La primera impresión de la ciudad dejó a mi mama atónita, cada casa, callejón, museo o planta era motivo de gran admiración. Si el suelo no fue alabado con el mismo fervor que las edificaciones del lugar, fue porque mi madre como buena argentina no ve mucho hacia el piso. El hotel estaba lleno, pero casualmente tenían lugar para dos, una verdadera maravilla. Y como buena Beirutti esperaba que la invitara a tomar un café en alguna de las plazas que tanto había admirado. Así lo hice, tomamos un nuevo camino de calles escurridizas y escaleras verticales. Los restaurantes estaban cerrados, también los bares, ni un solo café estaba señalado, empezaba a hacer frio. La noche se anunciaba majestuosa, con un viento inquieto pero aún controlado, vi un restaurante, noté una campana, nos abrió un joven italiano de sonrisa blanca.
El lugar era cálido, de paredes lisas color hueso. Mama tenía miedo, la delataban sus ojos pero su voz sólo emitía en tono de reclamo la promesa que le había hecho, la dejé hablar. Rolando nos tendió un menú a cada una, ambas pensábamos que era un nombre terrible para alguien tan guapo, pero ya no había remedio. Ella tomó una cerveza acompañada de un queso fundido y yo un burrito con una negra modelo. El lugar estaba lleno, gente de por allí, visitantes y extranjeros; nadie se sorprendía cuando el viento azotaba contra los vidrios de la puerta. Finalmente dieron las diez, el hotel cerraba a las once. No, sinceramente era posada, pero si mi madre se entera que se los dije nunca más consentirá un viaje que no incluya hospedaje en el Ritz. La puerta no podía abrirse, recordé que la hermana me entregó un número de teléfono, listo, un taxi colectivo pasaría por nosotras. Las calles vacías ostentaban la sobriedad de sus paredes blancas y talavera rosa. La posada funcionaba con velas, mama lloraba y sus labios me maldecían.

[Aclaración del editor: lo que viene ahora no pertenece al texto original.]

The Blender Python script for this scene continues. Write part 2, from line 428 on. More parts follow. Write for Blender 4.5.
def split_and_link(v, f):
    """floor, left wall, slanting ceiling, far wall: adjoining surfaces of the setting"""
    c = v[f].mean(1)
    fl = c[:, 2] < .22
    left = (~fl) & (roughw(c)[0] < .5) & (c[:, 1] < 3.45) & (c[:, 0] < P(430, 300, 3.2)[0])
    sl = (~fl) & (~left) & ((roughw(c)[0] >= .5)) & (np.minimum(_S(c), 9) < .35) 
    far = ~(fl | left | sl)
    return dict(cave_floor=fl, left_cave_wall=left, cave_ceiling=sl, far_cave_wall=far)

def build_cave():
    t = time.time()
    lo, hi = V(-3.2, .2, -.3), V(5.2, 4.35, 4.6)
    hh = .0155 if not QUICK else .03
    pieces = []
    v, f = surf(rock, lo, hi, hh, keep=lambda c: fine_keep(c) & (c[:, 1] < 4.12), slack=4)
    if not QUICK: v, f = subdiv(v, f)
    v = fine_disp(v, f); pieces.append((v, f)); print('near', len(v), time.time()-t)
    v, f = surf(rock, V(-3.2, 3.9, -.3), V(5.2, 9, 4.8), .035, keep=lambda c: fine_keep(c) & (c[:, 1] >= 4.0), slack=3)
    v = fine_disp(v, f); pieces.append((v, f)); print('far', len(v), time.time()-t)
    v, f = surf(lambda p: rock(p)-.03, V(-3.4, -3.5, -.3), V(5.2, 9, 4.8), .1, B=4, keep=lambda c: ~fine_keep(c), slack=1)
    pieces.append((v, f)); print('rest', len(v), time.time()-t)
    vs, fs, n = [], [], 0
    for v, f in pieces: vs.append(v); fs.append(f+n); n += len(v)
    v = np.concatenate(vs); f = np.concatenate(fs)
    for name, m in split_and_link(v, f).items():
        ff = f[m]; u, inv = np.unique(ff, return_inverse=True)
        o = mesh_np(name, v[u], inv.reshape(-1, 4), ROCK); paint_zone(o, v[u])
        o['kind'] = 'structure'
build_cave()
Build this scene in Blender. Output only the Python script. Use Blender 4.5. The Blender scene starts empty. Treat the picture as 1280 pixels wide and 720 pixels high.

Las ganas de tener un buen desayuno bajo en sol nos motivó dirigió hacia la catedral. Con la esperanza de encontrar alguna mesa con café americano y pan tostado bajo los soñolientos rayos del astro anduvimos muchos o varios metros. Nada. Las tiendas habían abierto, pero no así los negocios de tipo gastronómico, entramos a un sanborns, casi malhumoradas. A las seis volvimos al hotel, jugamos ajedrez, hicimos uso de la limitada biblioteca del lugar, vimos la tramontana pasar. No pudimos odiarla, era el perfume exótico de la noche que invocaba a los locos y a los borrachos a la calle para aniquilarlos con su beso fatal.
Sí, mama y yo nos fuimos en cuanto volvió la mañana.
2 comentarios:
Habla usted con una sabiduría propia de su edad con respecto a las sudaderas GAP.
Punto extra por el chiste racista.
Que lástima que el italiana se llamara Rolando y no Luca, ya será un año de eso...
Por cierto te acabas de ganar un reconocimiento de mi parte por ser la que mas ha publicado en vacaciones.